Investigating the shocking exploitation of kids as young as 8 years old, being used by criminal gangs as mules to transport drugs.

In this programme Aaron Roach Bridgeman investigates a child exploitation scandal that is only just coming to light in the UK. Kids as young as 8 years old are now being used by criminal gangs as mules to transport drugs to trap houses up and down the country. These criminal gangs use their phone numbers to attract business to the teenage drug runners who are young enough to avoid detection by police. It’s a business known as county lines.

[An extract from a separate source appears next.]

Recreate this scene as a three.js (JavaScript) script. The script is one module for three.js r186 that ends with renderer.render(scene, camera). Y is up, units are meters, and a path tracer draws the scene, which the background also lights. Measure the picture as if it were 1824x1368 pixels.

Aaron Roach Bridgeman wants to find out why young kids, often from good families, are getting involved in drug trafficking and just how widespread the problem is. Are the headlines to be believed that vast county lines networks are operating across the nation?

Aaron meets two teenagers who are involved in running county lines and is shocked to hear the risks they are willing to take; He goes to a trap house where the drugs are being prepared for young ‘delivery boys’ to sell across the UK, to find out first-hand how the trap houses work; He talks to ‘recruiters’ who identify young kids they can lure into county lines gangs; And wanting to find out what impact having a child caught up in county lines has on families, Aaron meets a mother who worked hard to give her kids a good life but whose teenage son went from a completely good home to being a ‘scumbag’.

Hoping to discover what the authorities are doing to crack down county lines drug trafficking, Aaron goes on a drug raid with Staffordshire Police. And he hears the story of an ex-undercover cop who spent 15 years living a double life in an attempt to shut down county lines activity in Northampton.

Aaron is shocked to discover just how many children are involved in dangerous county lines activity and how this has contributed to a massive increase in street violence. But meeting an MP who is trying to change legislation to stop the exploitation of children by criminal gangs, does leave him with some hope.